We know that the electrons in an isolated metal atoms widely separated in a vacuum are in quantized states, and that the spectrum of a hot dense system of the same atoms is consistent with quantum mechanics. I just went from there to imagine some hypothetical possibilities that would be unobservable with our technology.

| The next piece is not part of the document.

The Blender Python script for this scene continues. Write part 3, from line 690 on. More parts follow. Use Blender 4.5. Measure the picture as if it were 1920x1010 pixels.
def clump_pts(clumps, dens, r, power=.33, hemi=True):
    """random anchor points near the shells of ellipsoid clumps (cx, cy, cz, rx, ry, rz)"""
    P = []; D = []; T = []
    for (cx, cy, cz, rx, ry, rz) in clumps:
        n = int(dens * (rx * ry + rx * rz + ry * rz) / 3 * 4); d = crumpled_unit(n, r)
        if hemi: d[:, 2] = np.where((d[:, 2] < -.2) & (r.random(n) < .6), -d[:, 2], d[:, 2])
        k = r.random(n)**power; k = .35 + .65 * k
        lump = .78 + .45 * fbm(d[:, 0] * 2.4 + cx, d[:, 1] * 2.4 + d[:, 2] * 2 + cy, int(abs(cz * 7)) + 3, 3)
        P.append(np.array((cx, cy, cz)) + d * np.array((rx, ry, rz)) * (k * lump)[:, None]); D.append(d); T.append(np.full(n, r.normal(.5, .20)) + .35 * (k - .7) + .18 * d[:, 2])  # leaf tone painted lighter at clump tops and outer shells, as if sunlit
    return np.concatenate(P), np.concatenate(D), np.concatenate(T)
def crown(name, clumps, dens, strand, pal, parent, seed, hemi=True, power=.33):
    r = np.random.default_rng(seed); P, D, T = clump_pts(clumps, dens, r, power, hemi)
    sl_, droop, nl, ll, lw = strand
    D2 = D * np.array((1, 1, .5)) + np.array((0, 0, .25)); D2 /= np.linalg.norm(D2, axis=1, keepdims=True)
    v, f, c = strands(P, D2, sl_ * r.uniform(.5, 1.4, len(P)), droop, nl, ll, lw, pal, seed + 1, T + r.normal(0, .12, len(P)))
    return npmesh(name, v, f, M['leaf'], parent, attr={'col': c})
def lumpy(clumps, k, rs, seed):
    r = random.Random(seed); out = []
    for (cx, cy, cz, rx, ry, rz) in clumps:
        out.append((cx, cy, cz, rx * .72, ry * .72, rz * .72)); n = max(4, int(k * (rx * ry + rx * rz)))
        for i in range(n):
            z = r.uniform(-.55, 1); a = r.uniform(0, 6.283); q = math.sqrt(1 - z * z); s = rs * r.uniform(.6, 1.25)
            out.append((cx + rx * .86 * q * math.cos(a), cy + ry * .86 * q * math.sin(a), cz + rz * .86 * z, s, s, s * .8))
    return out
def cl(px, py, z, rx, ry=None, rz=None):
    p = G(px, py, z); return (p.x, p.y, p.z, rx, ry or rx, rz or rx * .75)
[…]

The question pertains to exciting an electron in a macroscopic metal into the conduction band. For a conducting metal, quantum mechanical considerations afford a system with a very high density of states asymptotically approaching the conduction band. Those high-lying energy states carry population resulting from the Pauli Exclusion Principle. The point to which I alluded previously was that kT \gg h\nu at reasonable operating temperatures and the applicable frequencies such that thermal excitation to the conduction band would overwhelm excitation by absorption of individual rf photons.

Best regards,
ES

Jeff Root
2014-Jun-19, 07:15 PM
Compare kT at 300K to h\nu at 1GHz.


The point to which I alluded previously was that kT \gg h\nu at
reasonable operating temperatures and the applicable frequencies
such that thermal excitation to the conduction band would
overwhelm excitation by absorption of individual rf photons.
I had gotten as far as figuring out that k is the Boltzman
constant relating energy to temperature: 1.381 x 10-23 J / K

-- Jeff, in Minneapolis

John Mendenhall
2014-Jun-19, 08:17 PM
Greetings,



The question pertains to exciting an electron in a macroscopic metal into the conduction band. For a conducting metal, quantum mechanical considerations afford a system with a very high density of states asymptotically approaching the conduction band. Those high-lying energy states carry population resulting from the Pauli Exclusion Principle. The point to which I alluded previously was that kT \gg h\nu at reasonable operating temperatures and the applicable frequencies such that thermal excitation to the conduction band would overwhelm excitation by absorption of individual rf photons.

Best regards,
ES

Got it. Thanks.

Grey
2014-Jun-20, 05:43 PM
The second answer here (http://physics.stackexchange.com/questions/18823/how-do-we-visualise-antenna-reception-of-individua-radiowave-photons-building-up) seems to give a pretty good discussion of photons interacting with an antenna from a quantum mechanical perspective (and Jeff, you were not wrong that this would be a question for quantum mechanics; as soon as you bring up photons at all, you are addressing matters from a quantum theoretical perspective).